DIRECTIVE: Return, word for word, the lines from the line holding "rnd=.7, shoots=520, shoot_len=.2)" through the line holding "shrub('privet_dome', 'pale topped bushy privet dome to the right". Include both end lines and no others.

COLLECTED MATERIAL:
___
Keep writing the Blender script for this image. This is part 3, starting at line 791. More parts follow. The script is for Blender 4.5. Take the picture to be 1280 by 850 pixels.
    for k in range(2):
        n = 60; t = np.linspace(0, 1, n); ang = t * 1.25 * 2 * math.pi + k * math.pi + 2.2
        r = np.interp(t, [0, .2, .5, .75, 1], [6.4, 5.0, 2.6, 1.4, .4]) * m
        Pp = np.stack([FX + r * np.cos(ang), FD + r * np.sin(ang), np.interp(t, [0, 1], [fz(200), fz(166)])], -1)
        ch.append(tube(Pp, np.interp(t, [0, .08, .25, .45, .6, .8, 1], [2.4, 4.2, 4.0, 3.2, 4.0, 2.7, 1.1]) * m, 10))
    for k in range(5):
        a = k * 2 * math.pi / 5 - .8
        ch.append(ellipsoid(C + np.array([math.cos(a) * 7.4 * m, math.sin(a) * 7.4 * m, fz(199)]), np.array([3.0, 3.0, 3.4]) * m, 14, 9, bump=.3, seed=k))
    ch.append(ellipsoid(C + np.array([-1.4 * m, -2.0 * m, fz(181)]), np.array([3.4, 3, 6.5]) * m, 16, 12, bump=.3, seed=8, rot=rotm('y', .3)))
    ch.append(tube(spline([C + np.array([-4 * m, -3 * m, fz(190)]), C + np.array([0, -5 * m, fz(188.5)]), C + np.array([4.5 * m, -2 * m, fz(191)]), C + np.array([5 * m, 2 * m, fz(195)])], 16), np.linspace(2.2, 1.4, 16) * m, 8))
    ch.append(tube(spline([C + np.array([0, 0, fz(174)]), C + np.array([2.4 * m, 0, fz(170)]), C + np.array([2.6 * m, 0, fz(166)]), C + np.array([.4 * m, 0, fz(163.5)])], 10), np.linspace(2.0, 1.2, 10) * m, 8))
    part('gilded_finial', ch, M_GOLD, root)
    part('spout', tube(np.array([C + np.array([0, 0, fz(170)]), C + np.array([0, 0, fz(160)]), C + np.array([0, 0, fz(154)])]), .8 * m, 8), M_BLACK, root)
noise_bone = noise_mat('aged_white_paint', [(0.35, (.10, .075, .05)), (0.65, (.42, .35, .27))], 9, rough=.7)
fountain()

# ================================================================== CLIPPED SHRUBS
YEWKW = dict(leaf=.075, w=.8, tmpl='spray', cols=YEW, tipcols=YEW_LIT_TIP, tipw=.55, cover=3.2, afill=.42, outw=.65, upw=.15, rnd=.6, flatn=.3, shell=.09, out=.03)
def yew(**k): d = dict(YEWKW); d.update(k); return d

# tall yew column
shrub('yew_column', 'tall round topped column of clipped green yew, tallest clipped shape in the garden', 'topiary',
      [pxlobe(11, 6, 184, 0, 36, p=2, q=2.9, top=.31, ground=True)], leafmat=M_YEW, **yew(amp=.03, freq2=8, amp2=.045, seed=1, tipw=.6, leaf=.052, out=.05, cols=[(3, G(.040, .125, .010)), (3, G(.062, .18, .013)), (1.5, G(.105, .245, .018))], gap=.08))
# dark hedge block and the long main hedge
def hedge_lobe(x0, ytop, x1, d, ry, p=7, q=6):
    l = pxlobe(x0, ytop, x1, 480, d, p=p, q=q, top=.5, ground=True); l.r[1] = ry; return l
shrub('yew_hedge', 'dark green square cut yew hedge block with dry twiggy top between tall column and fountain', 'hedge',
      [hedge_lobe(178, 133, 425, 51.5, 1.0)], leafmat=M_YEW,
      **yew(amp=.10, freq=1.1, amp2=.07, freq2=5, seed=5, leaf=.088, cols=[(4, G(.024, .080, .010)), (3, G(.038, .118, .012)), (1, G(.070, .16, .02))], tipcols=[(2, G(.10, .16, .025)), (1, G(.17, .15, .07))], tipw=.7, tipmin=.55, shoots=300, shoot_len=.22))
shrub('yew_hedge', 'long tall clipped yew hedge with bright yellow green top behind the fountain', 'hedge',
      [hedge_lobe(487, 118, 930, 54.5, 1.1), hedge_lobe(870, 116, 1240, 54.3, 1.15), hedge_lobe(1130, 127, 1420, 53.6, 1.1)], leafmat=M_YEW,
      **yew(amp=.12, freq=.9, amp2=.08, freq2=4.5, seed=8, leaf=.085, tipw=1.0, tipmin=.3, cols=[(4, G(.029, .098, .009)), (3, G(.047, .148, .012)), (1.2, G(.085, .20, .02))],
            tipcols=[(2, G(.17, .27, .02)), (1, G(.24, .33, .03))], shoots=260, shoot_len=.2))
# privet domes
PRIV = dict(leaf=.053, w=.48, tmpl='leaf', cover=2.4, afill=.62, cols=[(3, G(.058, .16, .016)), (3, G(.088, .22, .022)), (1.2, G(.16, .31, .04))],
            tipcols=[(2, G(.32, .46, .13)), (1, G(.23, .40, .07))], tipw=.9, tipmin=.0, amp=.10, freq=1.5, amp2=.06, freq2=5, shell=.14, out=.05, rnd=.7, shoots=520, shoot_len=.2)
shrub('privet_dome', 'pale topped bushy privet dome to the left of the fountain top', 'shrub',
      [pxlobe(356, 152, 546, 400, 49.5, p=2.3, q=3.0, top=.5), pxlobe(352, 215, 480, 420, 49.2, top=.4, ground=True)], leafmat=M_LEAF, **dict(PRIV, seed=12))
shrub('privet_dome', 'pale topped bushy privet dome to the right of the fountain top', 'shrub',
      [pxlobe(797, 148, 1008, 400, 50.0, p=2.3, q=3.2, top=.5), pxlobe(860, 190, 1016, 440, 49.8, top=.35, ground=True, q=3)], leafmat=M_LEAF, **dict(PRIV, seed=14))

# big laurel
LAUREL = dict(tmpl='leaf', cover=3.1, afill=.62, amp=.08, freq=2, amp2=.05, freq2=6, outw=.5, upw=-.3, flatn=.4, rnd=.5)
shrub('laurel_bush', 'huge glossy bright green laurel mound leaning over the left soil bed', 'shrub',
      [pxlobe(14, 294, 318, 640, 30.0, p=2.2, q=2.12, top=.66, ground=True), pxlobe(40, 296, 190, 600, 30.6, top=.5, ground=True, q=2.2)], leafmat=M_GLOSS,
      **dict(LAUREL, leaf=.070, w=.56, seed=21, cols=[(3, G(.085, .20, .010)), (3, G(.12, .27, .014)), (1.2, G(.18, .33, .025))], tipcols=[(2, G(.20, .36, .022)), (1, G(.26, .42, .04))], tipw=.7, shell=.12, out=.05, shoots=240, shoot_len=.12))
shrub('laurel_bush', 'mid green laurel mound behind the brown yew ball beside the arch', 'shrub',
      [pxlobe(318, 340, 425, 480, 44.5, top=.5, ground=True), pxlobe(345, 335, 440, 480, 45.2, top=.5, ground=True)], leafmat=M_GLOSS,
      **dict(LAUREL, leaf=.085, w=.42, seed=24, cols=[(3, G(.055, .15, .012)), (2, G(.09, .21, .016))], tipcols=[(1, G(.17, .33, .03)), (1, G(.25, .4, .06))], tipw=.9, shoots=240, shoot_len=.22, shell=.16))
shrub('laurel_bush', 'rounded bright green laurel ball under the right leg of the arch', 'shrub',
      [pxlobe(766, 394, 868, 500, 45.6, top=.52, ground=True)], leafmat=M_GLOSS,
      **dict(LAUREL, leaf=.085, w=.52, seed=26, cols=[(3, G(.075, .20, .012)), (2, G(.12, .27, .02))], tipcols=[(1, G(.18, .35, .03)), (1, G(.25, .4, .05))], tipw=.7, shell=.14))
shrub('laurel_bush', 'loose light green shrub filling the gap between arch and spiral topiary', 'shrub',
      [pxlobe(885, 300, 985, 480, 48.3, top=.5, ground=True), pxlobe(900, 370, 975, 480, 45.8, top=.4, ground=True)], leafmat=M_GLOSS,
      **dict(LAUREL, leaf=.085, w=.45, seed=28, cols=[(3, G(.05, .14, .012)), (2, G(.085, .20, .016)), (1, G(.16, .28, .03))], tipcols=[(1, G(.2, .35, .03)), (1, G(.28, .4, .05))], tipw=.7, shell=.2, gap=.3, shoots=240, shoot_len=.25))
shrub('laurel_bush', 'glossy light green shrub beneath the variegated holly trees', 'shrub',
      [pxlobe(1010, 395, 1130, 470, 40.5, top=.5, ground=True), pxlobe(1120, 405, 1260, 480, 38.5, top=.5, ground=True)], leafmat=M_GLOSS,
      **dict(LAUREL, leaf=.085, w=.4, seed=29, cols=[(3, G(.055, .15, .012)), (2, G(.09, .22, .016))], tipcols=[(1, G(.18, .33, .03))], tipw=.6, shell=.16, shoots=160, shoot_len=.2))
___
EXERCISE RESULT:
            tipcols=[(2, G(.32, .46, .13)), (1, G(.23, .40, .07))], tipw=.9, tipmin=.0, amp=.10, freq=1.5, amp2=.06, freq2=5, shell=.14, out=.05, rnd=.7, shoots=520, shoot_len=.2)
shrub('privet_dome', 'pale topped bushy privet dome to the left of the fountain top', 'shrub',
      [pxlobe(356, 152, 546, 400, 49.5, p=2.3, q=3.0, top=.5), pxlobe(352, 215, 480, 420, 49.2, top=.4, ground=True)], leafmat=M_LEAF, **dict(PRIV, seed=12))
shrub('privet_dome', 'pale topped bushy privet dome to the right of the fountain top', 'shrub',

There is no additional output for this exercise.